It's been a good year for me and my love of difficult, contemplative cinema. First there was The Tree of Life and over the weekend I saw The Mill and the Cross by Polish director Lech Majewski. Art historian and critic Michael Francis Gibson had originally asked Majewski to shoot a documentary about Pieter Bruegel's 1564 work The Procession to Calvary but the director did one better by creating a narrative film that explores Brugel's motivations and takes the viewer inside the painting thanks to some imaginative green screen work.
The Mill and the Cross stars Rutger Hauer as Bruegel, the 16th century Flemish painter. As the film opens the painter is wandering an unreal rural landscape with Nicholas Jonghelinck, his patron as played by Michael York. Bruegel discusses his plans for a new painting and the camera pulls back allowing us to see them wandering the landscape of The Procession to Calvary. (For a look at the painting, see here.)
"My painting will tell many stories," the artist tells us. "It should be large enough to hold everything." At the center is a crucifixion but it is off in the distance and thusly small from the viewer's perspective. Furthermore, the man is ignored by most of the people in the painting who simply go about their lives. He will place a mill high atop a small promontory because it will be the miller, he who grinds "out the bread of life and destiny," that shall look down upon the scene instead of God gazing down from the clouds. On the left we see a town encircled by wall – the Wheel of Life. Also on that side is a tree – the Tree of Life. The sky overhead is bright and sunny. On the right we have a gloomy sky and beneath it is a circle of people – the Wheel of Death. A Catherine wheel stands in for the Tree of Death. And there is a Christ figure in the center of the painting bearing his cross and ignored.
There is very little dialogue here. Bruegel outlines his painting, Jonghelinck laments the cruelty of their Spanish overlords, and Charlotte Rampling as Mary ponders the fate of her son. We are left to cull meaning from watching the people that populate Brugel's work live their lives. Two men fell a tree in the woods. A woman with a basket on her head wanders the countryside only to be groped by a lecherous man enjoying the music of a roving musician.

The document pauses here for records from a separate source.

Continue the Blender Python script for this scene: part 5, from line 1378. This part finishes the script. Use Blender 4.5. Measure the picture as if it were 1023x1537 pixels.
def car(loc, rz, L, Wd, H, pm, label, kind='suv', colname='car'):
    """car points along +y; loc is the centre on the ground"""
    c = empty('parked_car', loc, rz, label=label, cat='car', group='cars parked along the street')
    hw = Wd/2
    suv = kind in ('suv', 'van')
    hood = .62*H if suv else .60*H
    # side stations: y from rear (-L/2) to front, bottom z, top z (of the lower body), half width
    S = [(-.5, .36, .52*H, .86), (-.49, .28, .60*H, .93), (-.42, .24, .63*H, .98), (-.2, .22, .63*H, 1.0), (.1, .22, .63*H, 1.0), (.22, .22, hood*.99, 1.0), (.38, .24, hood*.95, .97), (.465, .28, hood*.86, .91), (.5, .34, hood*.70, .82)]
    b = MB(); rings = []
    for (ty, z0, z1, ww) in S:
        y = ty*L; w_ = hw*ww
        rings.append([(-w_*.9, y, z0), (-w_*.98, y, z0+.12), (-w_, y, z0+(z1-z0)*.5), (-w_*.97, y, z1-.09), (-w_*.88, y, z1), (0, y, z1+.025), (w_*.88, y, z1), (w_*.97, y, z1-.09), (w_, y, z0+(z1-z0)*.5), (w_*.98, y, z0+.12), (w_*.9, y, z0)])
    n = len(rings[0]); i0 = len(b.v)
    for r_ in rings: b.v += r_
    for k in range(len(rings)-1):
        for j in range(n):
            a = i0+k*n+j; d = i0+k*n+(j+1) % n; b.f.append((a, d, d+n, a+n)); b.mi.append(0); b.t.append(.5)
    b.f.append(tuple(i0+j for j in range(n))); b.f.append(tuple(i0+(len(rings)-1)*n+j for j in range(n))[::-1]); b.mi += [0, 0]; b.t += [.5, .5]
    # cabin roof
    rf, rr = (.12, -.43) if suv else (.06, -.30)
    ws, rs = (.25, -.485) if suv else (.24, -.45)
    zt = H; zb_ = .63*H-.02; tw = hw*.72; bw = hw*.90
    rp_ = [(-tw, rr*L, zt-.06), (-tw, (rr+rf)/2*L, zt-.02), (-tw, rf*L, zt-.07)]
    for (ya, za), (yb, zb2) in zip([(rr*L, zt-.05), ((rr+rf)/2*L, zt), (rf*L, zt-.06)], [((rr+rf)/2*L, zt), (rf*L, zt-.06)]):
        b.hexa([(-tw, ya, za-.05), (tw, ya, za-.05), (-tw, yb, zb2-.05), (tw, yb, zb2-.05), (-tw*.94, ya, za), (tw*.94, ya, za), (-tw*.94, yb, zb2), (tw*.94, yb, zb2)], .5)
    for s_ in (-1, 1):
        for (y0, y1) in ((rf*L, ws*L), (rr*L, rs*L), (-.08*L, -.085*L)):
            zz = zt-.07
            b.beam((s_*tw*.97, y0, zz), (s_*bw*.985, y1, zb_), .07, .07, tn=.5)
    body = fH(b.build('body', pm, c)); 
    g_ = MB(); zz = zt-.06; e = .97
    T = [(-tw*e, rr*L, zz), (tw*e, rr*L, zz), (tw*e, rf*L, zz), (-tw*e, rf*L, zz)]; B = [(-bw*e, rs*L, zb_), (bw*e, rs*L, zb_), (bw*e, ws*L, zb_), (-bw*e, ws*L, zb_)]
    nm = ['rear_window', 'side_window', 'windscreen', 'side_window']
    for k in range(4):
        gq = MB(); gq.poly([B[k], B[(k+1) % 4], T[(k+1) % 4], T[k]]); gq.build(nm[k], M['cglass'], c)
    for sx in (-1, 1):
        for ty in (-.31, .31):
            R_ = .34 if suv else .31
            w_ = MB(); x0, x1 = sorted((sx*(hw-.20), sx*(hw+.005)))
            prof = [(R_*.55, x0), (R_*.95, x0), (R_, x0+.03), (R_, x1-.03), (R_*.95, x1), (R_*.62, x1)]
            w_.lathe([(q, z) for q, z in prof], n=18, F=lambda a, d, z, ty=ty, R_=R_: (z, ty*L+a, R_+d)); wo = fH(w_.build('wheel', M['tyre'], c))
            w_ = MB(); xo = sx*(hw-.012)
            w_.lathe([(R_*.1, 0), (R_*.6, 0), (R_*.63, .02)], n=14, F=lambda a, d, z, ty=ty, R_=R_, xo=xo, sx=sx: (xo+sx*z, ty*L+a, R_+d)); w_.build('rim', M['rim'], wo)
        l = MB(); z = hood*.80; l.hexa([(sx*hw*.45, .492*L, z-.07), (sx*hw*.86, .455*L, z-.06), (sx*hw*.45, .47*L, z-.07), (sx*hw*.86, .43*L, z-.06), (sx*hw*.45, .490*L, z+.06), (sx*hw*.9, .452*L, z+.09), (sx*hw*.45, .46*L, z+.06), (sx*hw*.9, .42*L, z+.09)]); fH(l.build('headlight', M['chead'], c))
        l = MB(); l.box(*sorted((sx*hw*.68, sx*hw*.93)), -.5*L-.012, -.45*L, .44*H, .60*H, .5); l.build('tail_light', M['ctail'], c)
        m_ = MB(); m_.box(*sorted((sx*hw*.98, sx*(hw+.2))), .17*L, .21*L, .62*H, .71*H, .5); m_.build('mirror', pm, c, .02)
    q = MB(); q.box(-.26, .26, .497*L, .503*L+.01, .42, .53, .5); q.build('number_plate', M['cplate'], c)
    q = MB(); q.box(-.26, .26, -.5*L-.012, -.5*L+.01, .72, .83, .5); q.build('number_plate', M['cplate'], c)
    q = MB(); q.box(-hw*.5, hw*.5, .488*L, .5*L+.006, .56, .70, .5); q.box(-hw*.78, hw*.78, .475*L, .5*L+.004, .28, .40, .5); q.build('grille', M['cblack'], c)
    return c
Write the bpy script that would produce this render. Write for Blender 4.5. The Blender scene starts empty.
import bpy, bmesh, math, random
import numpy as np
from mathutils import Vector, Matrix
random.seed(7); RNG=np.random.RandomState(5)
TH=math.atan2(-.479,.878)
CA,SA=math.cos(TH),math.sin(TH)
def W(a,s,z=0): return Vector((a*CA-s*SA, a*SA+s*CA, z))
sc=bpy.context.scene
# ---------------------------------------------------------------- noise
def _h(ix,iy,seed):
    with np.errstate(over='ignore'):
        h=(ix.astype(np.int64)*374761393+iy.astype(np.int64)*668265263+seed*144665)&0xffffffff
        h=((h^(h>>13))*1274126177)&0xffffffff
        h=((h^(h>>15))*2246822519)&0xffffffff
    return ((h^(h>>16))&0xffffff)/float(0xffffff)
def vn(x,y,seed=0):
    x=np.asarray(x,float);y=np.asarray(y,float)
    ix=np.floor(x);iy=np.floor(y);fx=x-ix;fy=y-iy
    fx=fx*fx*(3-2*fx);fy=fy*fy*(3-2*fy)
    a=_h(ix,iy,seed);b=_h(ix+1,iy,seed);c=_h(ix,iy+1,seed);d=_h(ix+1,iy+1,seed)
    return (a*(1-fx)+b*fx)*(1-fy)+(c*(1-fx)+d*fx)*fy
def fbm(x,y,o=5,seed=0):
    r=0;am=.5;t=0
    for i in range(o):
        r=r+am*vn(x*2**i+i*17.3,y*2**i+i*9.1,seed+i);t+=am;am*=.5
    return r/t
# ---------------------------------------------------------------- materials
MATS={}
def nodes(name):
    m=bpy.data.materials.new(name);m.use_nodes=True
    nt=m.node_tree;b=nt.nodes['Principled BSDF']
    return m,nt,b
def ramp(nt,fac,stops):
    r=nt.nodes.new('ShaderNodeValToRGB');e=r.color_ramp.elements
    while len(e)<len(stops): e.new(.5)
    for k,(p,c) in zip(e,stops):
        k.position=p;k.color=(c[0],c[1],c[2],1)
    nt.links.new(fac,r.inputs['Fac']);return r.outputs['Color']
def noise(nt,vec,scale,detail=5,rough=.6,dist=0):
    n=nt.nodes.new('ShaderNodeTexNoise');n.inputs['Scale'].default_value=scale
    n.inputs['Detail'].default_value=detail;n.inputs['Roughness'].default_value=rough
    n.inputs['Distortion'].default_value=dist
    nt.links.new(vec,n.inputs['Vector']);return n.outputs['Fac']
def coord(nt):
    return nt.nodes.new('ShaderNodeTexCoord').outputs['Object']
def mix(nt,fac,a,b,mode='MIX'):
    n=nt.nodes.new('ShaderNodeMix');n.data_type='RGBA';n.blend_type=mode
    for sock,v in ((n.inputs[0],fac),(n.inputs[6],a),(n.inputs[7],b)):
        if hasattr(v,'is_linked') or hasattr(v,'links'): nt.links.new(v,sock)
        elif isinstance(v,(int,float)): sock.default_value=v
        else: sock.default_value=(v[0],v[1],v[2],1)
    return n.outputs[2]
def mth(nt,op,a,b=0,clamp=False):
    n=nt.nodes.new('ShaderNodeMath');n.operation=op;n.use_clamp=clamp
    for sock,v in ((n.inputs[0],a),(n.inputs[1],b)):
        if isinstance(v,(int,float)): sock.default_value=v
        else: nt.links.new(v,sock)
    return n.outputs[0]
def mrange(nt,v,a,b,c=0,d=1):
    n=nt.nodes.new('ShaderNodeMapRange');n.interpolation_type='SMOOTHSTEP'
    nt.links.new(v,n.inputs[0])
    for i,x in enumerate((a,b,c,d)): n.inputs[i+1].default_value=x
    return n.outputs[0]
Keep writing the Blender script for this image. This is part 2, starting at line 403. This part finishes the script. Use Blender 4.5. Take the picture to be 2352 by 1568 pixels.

In another scene, a young couple finishes breakfast and then loads a calf into a large basket on a sled which they drag out onto the plain. The man is then rounded up by Spanish soldiers clad in crimson and is handed his fate atop that Catherine wheel set on the tree that those men felled. An old couple awaken and, after breaking his fast, the man kicks at a younger man sleeping on the floor who stirs and gets up. He, in turn, walks up a seemingly interminable flight of stairs and sets the mill in motion. In several scenes, the old miller looks at the gears of his machine with pride like God admiring his own handiwork on Earth.
Majewski deftly blurs the line between Bruegel's world and the world of his painting. When he wanders the painting sketching out his ideas, it's easy to say the latter. But when our painter wakes up one morning, he goes into the bedroom where most of his children are sleeping to grab his papers. Outside the window is the mill but it is the depiction of it from his painting. After this, that mill seems to be just off in the distance from every window and doorway. What is Flanders and what is Bruegel's imagination?
The film seemed to me to be ambivalent thematically or, at least, I had trouble making the images conform to any single idea. On the one hand, there is the cruelty. In addition to the man who has his flesh picked at by ravens atop the Catherine wheel, we also witness a woman being buried alive for heresy. And there's the Christ figure hounded by the Spaniards who carries his cross into the center of the painting. On the other hand, there is tenderness such as when a child suckles at its mother's breast. Plus the film is not hesitant when it comes to mirth. When Bruegel leaves that room with his papers, 3 or 4 children erupt from a mass of blankets and pillows on the bed and begin playing. Musicians perform and people dance. There are many stories here. And, high above, the miller alternately watches the gears of his mill churn like the Wheel of Fortune and gazes down on the scene.
The ending of the The Mill and the Cross only served to reinforce the ambivalence in my mind. We watch as throngs of people on a hillside dance to music in a circle. It is an ostensibly joyous occasion until you realize that this is the Wheel of Death that Bruegel noted would appear in his painting.
Bruegel's painting may have been devotional in however an unconventional way for his time, but Majewski seems to use religion as a lens to focus more earthly concerns. At one point, the miller stops the scene below him. People and horses come to a stop in mid-motion. But it was Brugel who gave him the signal to do so. And take that last scene. The Wheel of Death is comprised of joyful people dancing. What does that say about us?